→ **Instructions for the task**
Quote the data below in full, please, without altering anything.

——

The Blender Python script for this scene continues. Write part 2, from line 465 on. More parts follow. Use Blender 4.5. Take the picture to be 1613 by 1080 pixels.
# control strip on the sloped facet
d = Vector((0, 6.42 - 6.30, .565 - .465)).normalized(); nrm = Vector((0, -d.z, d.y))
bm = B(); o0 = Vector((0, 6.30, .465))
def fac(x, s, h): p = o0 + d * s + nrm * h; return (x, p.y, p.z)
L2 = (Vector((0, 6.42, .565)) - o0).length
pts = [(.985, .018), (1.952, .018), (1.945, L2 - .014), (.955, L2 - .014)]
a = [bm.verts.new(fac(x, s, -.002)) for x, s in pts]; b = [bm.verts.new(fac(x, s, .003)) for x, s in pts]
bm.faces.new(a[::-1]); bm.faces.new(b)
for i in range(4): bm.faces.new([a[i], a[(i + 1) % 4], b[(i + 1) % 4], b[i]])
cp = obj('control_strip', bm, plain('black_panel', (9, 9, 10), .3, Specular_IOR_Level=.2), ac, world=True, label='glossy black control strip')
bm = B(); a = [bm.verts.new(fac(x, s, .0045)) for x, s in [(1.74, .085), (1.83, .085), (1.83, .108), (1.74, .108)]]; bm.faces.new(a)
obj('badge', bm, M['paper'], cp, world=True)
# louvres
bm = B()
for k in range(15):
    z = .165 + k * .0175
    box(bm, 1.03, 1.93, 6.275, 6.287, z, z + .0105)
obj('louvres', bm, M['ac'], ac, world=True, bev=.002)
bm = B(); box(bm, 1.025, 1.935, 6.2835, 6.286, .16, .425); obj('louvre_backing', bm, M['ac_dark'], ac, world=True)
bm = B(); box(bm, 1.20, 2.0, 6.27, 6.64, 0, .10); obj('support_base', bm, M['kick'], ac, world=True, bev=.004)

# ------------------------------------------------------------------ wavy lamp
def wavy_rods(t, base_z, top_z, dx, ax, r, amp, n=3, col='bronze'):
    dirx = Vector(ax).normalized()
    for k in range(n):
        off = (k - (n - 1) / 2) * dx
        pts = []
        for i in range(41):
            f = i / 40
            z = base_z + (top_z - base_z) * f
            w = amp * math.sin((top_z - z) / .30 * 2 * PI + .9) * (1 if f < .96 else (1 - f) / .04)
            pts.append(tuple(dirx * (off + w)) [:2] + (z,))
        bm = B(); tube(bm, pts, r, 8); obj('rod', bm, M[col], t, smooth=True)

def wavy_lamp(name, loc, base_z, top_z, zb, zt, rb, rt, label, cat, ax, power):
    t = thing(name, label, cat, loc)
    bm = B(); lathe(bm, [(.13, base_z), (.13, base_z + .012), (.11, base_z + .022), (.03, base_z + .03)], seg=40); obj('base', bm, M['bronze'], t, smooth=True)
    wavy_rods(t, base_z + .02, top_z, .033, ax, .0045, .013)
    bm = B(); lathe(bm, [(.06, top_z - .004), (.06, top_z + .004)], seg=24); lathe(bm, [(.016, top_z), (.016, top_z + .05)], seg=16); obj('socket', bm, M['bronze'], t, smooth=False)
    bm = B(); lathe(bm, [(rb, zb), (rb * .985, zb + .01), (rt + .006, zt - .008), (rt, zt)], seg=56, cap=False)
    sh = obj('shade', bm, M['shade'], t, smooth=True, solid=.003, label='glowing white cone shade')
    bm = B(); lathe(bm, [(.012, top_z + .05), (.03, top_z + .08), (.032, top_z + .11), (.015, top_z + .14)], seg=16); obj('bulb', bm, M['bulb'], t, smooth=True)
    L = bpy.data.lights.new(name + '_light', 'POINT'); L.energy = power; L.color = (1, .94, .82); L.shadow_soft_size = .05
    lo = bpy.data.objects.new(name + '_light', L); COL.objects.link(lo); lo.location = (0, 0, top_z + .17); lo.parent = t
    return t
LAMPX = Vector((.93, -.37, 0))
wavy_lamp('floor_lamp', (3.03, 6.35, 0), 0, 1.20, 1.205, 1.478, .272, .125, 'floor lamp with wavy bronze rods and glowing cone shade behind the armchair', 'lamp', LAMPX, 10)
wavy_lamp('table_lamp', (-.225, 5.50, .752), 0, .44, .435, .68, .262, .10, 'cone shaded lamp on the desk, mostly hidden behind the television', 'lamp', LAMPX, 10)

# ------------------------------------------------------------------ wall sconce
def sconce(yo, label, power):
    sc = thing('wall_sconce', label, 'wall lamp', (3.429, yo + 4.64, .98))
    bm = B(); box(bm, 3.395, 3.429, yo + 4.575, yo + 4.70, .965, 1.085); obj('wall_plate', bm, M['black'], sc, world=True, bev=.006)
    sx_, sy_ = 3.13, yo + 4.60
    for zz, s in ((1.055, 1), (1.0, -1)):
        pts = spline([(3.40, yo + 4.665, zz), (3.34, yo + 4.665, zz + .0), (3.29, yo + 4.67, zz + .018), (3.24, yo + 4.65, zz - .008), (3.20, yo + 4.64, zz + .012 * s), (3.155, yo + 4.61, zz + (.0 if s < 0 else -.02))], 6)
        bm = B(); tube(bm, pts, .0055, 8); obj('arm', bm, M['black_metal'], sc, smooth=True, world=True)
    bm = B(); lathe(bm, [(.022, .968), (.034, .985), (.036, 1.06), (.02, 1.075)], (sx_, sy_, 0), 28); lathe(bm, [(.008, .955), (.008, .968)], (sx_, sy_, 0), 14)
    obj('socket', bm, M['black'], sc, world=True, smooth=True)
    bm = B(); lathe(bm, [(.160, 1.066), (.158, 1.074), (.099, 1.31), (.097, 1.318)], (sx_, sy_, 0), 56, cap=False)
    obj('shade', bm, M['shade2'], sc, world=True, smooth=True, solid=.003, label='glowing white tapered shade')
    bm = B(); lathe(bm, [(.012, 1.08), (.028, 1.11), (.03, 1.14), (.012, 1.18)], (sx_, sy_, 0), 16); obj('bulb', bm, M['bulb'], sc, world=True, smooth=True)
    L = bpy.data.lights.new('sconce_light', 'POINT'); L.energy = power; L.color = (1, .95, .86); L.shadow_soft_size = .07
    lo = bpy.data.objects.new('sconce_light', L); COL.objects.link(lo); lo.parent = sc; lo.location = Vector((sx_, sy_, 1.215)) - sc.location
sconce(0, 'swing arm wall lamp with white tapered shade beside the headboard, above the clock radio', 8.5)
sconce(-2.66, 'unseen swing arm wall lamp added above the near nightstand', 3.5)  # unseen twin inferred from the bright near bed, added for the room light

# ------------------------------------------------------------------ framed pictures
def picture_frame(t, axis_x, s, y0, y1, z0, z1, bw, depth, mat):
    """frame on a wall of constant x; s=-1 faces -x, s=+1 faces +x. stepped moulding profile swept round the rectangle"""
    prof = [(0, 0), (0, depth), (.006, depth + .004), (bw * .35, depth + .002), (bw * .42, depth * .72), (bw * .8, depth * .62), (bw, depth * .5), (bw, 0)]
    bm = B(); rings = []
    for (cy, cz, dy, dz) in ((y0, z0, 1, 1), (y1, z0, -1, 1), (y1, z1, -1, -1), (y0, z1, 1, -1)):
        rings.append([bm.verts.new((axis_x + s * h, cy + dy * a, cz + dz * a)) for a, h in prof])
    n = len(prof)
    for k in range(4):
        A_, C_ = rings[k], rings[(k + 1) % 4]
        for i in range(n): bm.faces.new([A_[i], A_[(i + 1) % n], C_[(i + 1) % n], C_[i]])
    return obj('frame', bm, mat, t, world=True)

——

→ **Answer to the exercise**
The Blender Python script for this scene continues. Write part 2, from line 465 on. More parts follow. Use Blender 4.5. Take the picture to be 1613 by 1080 pixels.
# control strip on the sloped facet
d = Vector((0, 6.42 - 6.30, .565 - .465)).normalized(); nrm = Vector((0, -d.z, d.y))
bm = B(); o0 = Vector((0, 6.30, .465))
def fac(x, s, h): p = o0 + d * s + nrm * h; return (x, p.y, p.z)
L2 = (Vector((0, 6.42, .565)) - o0).length
pts = [(.985, .018), (1.952, .018), (1.945, L2 - .014), (.955, L2 - .014)]
a = [bm.verts.new(fac(x, s, -.002)) for x, s in pts]; b = [bm.verts.new(fac(x, s, .003)) for x, s in pts]
bm.faces.new(a[::-1]); bm.faces.new(b)
for i in range(4): bm.faces.new([a[i], a[(i + 1) % 4], b[(i + 1) % 4], b[i]])
cp = obj('control_strip', bm, plain('black_panel', (9, 9, 10), .3, Specular_IOR_Level=.2), ac, world=True, label='glossy black control strip')
bm = B(); a = [bm.verts.new(fac(x, s, .0045)) for x, s in [(1.74, .085), (1.83, .085), (1.83, .108), (1.74, .108)]]; bm.faces.new(a)
obj('badge', bm, M['paper'], cp, world=True)
# louvres
bm = B()
for k in range(15):
    z = .165 + k * .0175
    box(bm, 1.03, 1.93, 6.275, 6.287, z, z + .0105)
obj('louvres', bm, M['ac'], ac, world=True, bev=.002)
bm = B(); box(bm, 1.025, 1.935, 6.2835, 6.286, .16, .425); obj('louvre_backing', bm, M['ac_dark'], ac, world=True)
bm = B(); box(bm, 1.20, 2.0, 6.27, 6.64, 0, .10); obj('support_base', bm, M['kick'], ac, world=True, bev=.004)

# ------------------------------------------------------------------ wavy lamp
def wavy_rods(t, base_z, top_z, dx, ax, r, amp, n=3, col='bronze'):
    dirx = Vector(ax).normalized()
    for k in range(n):
        off = (k - (n - 1) / 2) * dx
        pts = []
        for i in range(41):
            f = i / 40
            z = base_z + (top_z - base_z) * f
            w = amp * math.sin((top_z - z) / .30 * 2 * PI + .9) * (1 if f < .96 else (1 - f) / .04)
            pts.append(tuple(dirx * (off + w)) [:2] + (z,))
        bm = B(); tube(bm, pts, r, 8); obj('rod', bm, M[col], t, smooth=True)

def wavy_lamp(name, loc, base_z, top_z, zb, zt, rb, rt, label, cat, ax, power):
    t = thing(name, label, cat, loc)
    bm = B(); lathe(bm, [(.13, base_z), (.13, base_z + .012), (.11, base_z + .022), (.03, base_z + .03)], seg=40); obj('base', bm, M['bronze'], t, smooth=True)
    wavy_rods(t, base_z + .02, top_z, .033, ax, .0045, .013)
    bm = B(); lathe(bm, [(.06, top_z - .004), (.06, top_z + .004)], seg=24); lathe(bm, [(.016, top_z), (.016, top_z + .05)], seg=16); obj('socket', bm, M['bronze'], t, smooth=False)
    bm = B(); lathe(bm, [(rb, zb), (rb * .985, zb + .01), (rt + .006, zt - .008), (rt, zt)], seg=56, cap=False)
    sh = obj('shade', bm, M['shade'], t, smooth=True, solid=.003, label='glowing white cone shade')
    bm = B(); lathe(bm, [(.012, top_z + .05), (.03, top_z + .08), (.032, top_z + .11), (.015, top_z + .14)], seg=16); obj('bulb', bm, M['bulb'], t, smooth=True)
    L = bpy.data.lights.new(name + '_light', 'POINT'); L.energy = power; L.color = (1, .94, .82); L.shadow_soft_size = .05
    lo = bpy.data.objects.new(name + '_light', L); COL.objects.link(lo); lo.location = (0, 0, top_z + .17); lo.parent = t
    return t
LAMPX = Vector((.93, -.37, 0))
wavy_lamp('floor_lamp', (3.03, 6.35, 0), 0, 1.20, 1.205, 1.478, .272, .125, 'floor lamp with wavy bronze rods and glowing cone shade behind the armchair', 'lamp', LAMPX, 10)
wavy_lamp('table_lamp', (-.225, 5.50, .752), 0, .44, .435, .68, .262, .10, 'cone shaded lamp on the desk, mostly hidden behind the television', 'lamp', LAMPX, 10)

# ------------------------------------------------------------------ wall sconce
def sconce(yo, label, power):
    sc = thing('wall_sconce', label, 'wall lamp', (3.429, yo + 4.64, .98))
    bm = B(); box(bm, 3.395, 3.429, yo + 4.575, yo + 4.70, .965, 1.085); obj('wall_plate', bm, M['black'], sc, world=True, bev=.006)
    sx_, sy_ = 3.13, yo + 4.60
    for zz, s in ((1.055, 1), (1.0, -1)):
        pts = spline([(3.40, yo + 4.665, zz), (3.34, yo + 4.665, zz + .0), (3.29, yo + 4.67, zz + .018), (3.24, yo + 4.65, zz - .008), (3.20, yo + 4.64, zz + .012 * s), (3.155, yo + 4.61, zz + (.0 if s < 0 else -.02))], 6)
        bm = B(); tube(bm, pts, .0055, 8); obj('arm', bm, M['black_metal'], sc, smooth=True, world=True)
    bm = B(); lathe(bm, [(.022, .968), (.034, .985), (.036, 1.06), (.02, 1.075)], (sx_, sy_, 0), 28); lathe(bm, [(.008, .955), (.008, .968)], (sx_, sy_, 0), 14)
    obj('socket', bm, M['black'], sc, world=True, smooth=True)
    bm = B(); lathe(bm, [(.160, 1.066), (.158, 1.074), (.099, 1.31), (.097, 1.318)], (sx_, sy_, 0), 56, cap=False)
    obj('shade', bm, M['shade2'], sc, world=True, smooth=True, solid=.003, label='glowing white tapered shade')
    bm = B(); lathe(bm, [(.012, 1.08), (.028, 1.11), (.03, 1.14), (.012, 1.18)], (sx_, sy_, 0), 16); obj('bulb', bm, M['bulb'], sc, world=True, smooth=True)
    L = bpy.data.lights.new('sconce_light', 'POINT'); L.energy = power; L.color = (1, .95, .86); L.shadow_soft_size = .07
    lo = bpy.data.objects.new('sconce_light', L); COL.objects.link(lo); lo.parent = sc; lo.location = Vector((sx_, sy_, 1.215)) - sc.location
sconce(0, 'swing arm wall lamp with white tapered shade beside the headboard, above the clock radio', 8.5)
sconce(-2.66, 'unseen swing arm wall lamp added above the near nightstand', 3.5)  # unseen twin inferred from the bright near bed, added for the room light

# ------------------------------------------------------------------ framed pictures
def picture_frame(t, axis_x, s, y0, y1, z0, z1, bw, depth, mat):
    """frame on a wall of constant x; s=-1 faces -x, s=+1 faces +x. stepped moulding profile swept round the rectangle"""
    prof = [(0, 0), (0, depth), (.006, depth + .004), (bw * .35, depth + .002), (bw * .42, depth * .72), (bw * .8, depth * .62), (bw, depth * .5), (bw, 0)]
    bm = B(); rings = []
    for (cy, cz, dy, dz) in ((y0, z0, 1, 1), (y1, z0, -1, 1), (y1, z1, -1, -1), (y0, z1, 1, -1)):
        rings.append([bm.verts.new((axis_x + s * h, cy + dy * a, cz + dz * a)) for a, h in prof])
    n = len(prof)
    for k in range(4):
        A_, C_ = rings[k], rings[(k + 1) % 4]
        for i in range(n): bm.faces.new([A_[i], A_[(i + 1) % n], C_[(i + 1) % n], C_[i]])
    return obj('frame', bm, mat, t, world=True)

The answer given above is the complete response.